Twenty-Eight Saints: February 23 and 24

February in the United States is Black History Month. In honor of that month, each day in February will feature an African-American saint from different periods of the Civil Rights Movements in America.

February 23
Kate Brown, 1840 – 1883

Brown worked for the United States Senate washing towels and curtains as the head of the ladies’ retiring room. Not known to be a troublemaker, in 1868 she boarded a train from Alexandria, Virginia, back to Washington, D.C. Though the rail company’s charter prohibited discrimination based on a passenger’s race, the rail company police officer ordered her to board a “colored car” instead of the “ladies’ car”. Brown refused, and was beaten, thrown off the train, and dragged across the pavement. Her injuries were so severe that she was bedridden for weeks. She sued the rail company, won, and when the rail company appealed the case went all the way to the Supreme Court of the United States. There, Brown won her case and $1500 in damages. Though her story has been largely forgotten, one of the Congressional Black Associates’ Trailblazer Awards has now been named after her.

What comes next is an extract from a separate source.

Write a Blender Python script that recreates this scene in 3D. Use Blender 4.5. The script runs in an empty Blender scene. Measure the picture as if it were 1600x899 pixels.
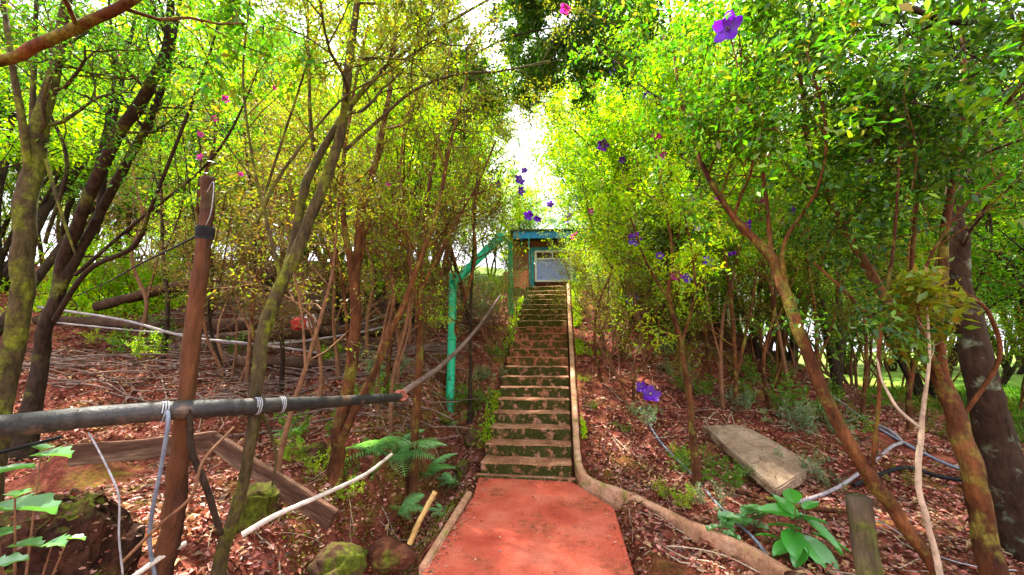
import bpy, bmesh, math, random
import numpy as np
from mathutils import Vector, Matrix, noise
S = bpy.context.scene
COL = S.collection
rng = np.random.default_rng(7)
random.seed(7)
R = math.radians

# ------------------------------------------------------------------ camera
FPX, PITCH, YAW, EYE = 590.0, R(9.57), R(7.99), 1.5
cam_d = bpy.data.cameras.new('camera')
cam = bpy.data.objects.new('camera', cam_d); COL.objects.link(cam)
cam_d.sensor_width = 36.0; cam_d.lens = 36.0 * FPX / 1600.0
cam_d.clip_start = 0.05; cam_d.clip_end = 1500
cam.location = (0, 0, EYE); cam.rotation_euler = (R(90) + PITCH, 0, YAW)
S.camera = cam
# ------------------------------------------------------------------ sky, sun, exposure
SUN_EL, SUN_AZ = R(64), R(-48)          # azimuth from +Y towards +X: sun stands high on the left
w = bpy.data.worlds.new('World'); S.world = w; w.use_nodes = True
nt = w.node_tree; nt.nodes.clear()
sky = nt.nodes.new('ShaderNodeTexSky'); sky.sky_type = 'NISHITA'; sky.sun_disc = False
sky.sun_elevation = SUN_EL; sky.sun_rotation = SUN_AZ; sky.dust_density = 3.0; sky.air_density = 1.0
bgn = nt.nodes.new('ShaderNodeBackground'); bgn.inputs[1].default_value = 0.075
outw = nt.nodes.new('ShaderNodeOutputWorld')
tc = nt.nodes.new('ShaderNodeTexCoord'); cl = nt.nodes.new('ShaderNodeTexNoise')
cl.inputs['Scale'].default_value = 2.2; cl.inputs['Detail'].default_value = 6
rp = nt.nodes.new('ShaderNodeValToRGB')
rp.color_ramp.elements[0].position = .30; rp.color_ramp.elements[0].color = (.45, .45, .45, 1)
rp.color_ramp.elements[1].position = .55; rp.color_ramp.elements[1].color = (1, 1, 1, 1)
mx = nt.nodes.new('ShaderNodeMix'); mx.data_type = 'RGBA'
nt.links.new(tc.outputs['Generated'], cl.inputs['Vector']); nt.links.new(cl.outputs[0], rp.inputs[0])
nt.links.new(rp.outputs[0], mx.inputs[0]); nt.links.new(sky.outputs[0], mx.inputs[6])
mx.inputs[7].default_value = (8.0, 7.8, 8.6, 1)      # bright thin cloud
nt.links.new(mx.outputs[2], bgn.inputs[0]); nt.links.new(bgn.outputs[0], outw.inputs[0])
sd = bpy.data.lights.new('sun', 'SUN'); sd.energy = 5.0; sd.angle = R(1.5); sd.color = (1, .93, .80)
sun = bpy.data.objects.new('sun', sd); COL.objects.link(sun)
sdir = Vector((math.sin(SUN_AZ) * math.cos(SUN_EL), math.cos(SUN_AZ) * math.cos(SUN_EL), math.sin(SUN_EL)))
sun.rotation_euler = sdir.to_track_quat('Z', 'Y').to_euler(); sun.location = (0, 0, 30)
S.view_settings.view_transform = 'Standard'; S.view_settings.look = 'None'
S.view_settings.gamma = 1; S.view_settings.use_curve_mapping = False
S.view_settings.exposure = 2.6
S.render.engine = 'CYCLES'
cy = S.cycles
cy.use_denoising = True; cy.denoiser = 'OPENIMAGEDENOISE'
cy.max_bounces = 7; cy.diffuse_bounces = 4; cy.glossy_bounces = 2; cy.transmission_bounces = 5; cy.transparent_max_bounces = 4
cy.sample_clamp_indirect = 6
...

God of defiance, you emboldened your servant Kate Brown to stand up to injustice, even when it put her life in danger. Give us the same boldness in the face of injustice, even against threats to our lives. In Jesus’s name we pray. Amen.

 

February 24,
Rosa Parks, 1913 – 2005

Booking photo, fair use.

The name of Rosa Parks has become synonymous with the Civil Rights movement. In Montgomery, Alabama, in 1955, she refused to give up her seat to white passengers and was arrested for violating segregation law. Though she was not the first African American to refuse to give up her seat on a segregated bus, her case received wide national attention. It was the impetus for a boycott of the buses which lasted 381 days, until the segregation law was repealed as unconstitutional. Parks suffered for her civil disobedience: she lost her job and received death threats. In her later years, she worked for Congressman John Conyers, continued to fight against racial injustice, political imprisonment, disparities in higher education, and other social justice issues. When she died, was the first woman and only the third non-US government official to lie in honor in the Capitol Rotunda.

Immovable God, with one word, “no”, your servant Rosa Parks committed an act of defiance that shook the bonds of racial injustice to their cores, eventually ending decades of legal segregation. May we, when confronted with the same choice, remain as immovable as she was. In the name of your Son, we pray. Amen.